HB 2189 and SB 943 would create a new exception for contractors' proprietary information to address some of the concerns raised by the business community.

However, these bills ensure that, even with the new exception, the public can obtain key contract terms (like overall price and deliverables) and information indicating whether a contractor performed its duties under the contract.  The measures would also require specific contractors that are truly intertwined with government to respond to TPIA requests those entities receive about their government work. 

Importantly, these companion bills also require other contractors that receive large government contracts to maintain information about the contract and share it with the governmental body when the governmental body receives a TPIA request for that information.

Texas Public Information Act Omnibus
HB 2191 by Rep. Giovanni Capriglione, R-Southlake

SB 944 by Sen. Kirk Watson, D-Austin
These TPIA omnibus companion bills address several facets of how the TPIA functions.  They contain elements of HB 1700 (noted above) that address the so-called “custodian loophole” which has prevented newsrooms from getting records concerning public business that are in private email accounts or held on a private electronic device. 

These bills also direct the Texas Attorney General’s office to create a public information request form that could prove useful in speeding up responses to requests for certain types of information. 

TPIA Attorney Fees
HB 2192 by Rep. Giovanni Capriglione, R-Southlake

SB 988 by Sen. Kirk Watson, D-Austin
HB 3457 by Rep. John Smithee, R-Amarillo
These bills would end a long-lamented practice by governmental bodies of needlessly sticking requestors with a hefty legal bill when seeking release of information. 

Under current law, a court can assess litigation costs and reasonable attorney fees to a requestor if they substantially prevail in a lawsuit to force release of information. 

In some cases, however, governmental bodies have disingenuously elected to release the information on the eve of trial, well after the requestor has spent tens of thousands of dollars in legal costs to win the information’s release.  There are three other Open Government reform bills worth pointing out that lawmakers have filed this session, and one of them has already moved out of committee.

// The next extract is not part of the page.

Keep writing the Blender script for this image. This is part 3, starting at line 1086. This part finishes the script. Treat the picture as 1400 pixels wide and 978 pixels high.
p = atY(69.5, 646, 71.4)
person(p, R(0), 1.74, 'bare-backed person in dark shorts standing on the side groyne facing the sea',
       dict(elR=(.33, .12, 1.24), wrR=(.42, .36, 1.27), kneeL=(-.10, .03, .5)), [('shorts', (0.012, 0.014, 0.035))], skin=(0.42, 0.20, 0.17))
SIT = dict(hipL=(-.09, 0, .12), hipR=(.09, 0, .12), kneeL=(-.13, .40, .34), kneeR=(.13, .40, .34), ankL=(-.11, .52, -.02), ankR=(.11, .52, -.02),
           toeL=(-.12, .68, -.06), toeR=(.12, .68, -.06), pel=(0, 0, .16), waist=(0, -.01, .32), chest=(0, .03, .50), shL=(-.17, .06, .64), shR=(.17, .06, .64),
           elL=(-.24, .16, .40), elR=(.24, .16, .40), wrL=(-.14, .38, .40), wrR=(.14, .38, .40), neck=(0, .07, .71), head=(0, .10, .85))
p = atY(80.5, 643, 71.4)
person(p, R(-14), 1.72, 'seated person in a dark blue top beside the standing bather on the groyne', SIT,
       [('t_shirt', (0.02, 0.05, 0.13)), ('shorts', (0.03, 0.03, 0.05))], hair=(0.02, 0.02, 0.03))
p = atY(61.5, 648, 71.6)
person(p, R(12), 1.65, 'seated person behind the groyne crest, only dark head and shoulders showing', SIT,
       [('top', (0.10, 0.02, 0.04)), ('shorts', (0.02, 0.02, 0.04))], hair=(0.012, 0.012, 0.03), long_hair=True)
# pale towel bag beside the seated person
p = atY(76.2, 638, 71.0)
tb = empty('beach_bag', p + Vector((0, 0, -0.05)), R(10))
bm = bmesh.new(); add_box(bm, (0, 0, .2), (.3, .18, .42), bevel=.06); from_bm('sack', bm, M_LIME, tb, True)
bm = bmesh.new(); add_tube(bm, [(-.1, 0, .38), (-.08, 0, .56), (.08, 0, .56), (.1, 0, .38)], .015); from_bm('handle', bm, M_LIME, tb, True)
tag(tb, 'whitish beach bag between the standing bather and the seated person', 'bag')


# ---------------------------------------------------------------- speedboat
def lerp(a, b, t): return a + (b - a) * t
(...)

Texas Public Information Act / Government Funded Public Events
HB 81 by Rep. Terry Canales, D-Edinburg
SB 402 by Sen. Juan “Chuy” Hinojosa , D-McAllen

These companion measures very narrowly address the release of information related to government contracts for parades and concerts.  They stem from the application of the 2015 Texas Supreme Court decision in Boeing v. Paxton to shield records for a 2015 publicly-funded Enrique Iglesias holiday concert.  

Several media outlets requested details from the City of McAllen about its contract with Iglesias, who performed prior to the city’s annual holiday parade.  The AG’s office, citing the city’s use of the Boeing decision to bolster its case to keep the contract information private, agreed McAllen didn’t have to disclose the details. Iglesias’ management, Creative Artists Agency, also opposed releasing the contract details. 

This past week, the House State Affairs committee approved HB 81 and the bill could make it onto a House calendar before the end of March.

Dead Suspect Cases / TPIA 552.108 Exception to Release
HB 147 by Rep. Joe Moody, D-El Paso

This bill would allow access to law enforcement information in cases in which all suspects involved are deceased.  

Under Section 552.108 of the TPIA, law enforcement materials do not have to be released if there is a pending investigation or unless there is a final court outcome.  There won’t be a final court outcome, however, if a suspect in a case is deceased. 

Several high-profile investigations remain “active” cases even though the only suspect in the case is deceased and it’s a problem that newsrooms continue to encounter.  This bill has been heard by the House State Affairs Committee and was left pending.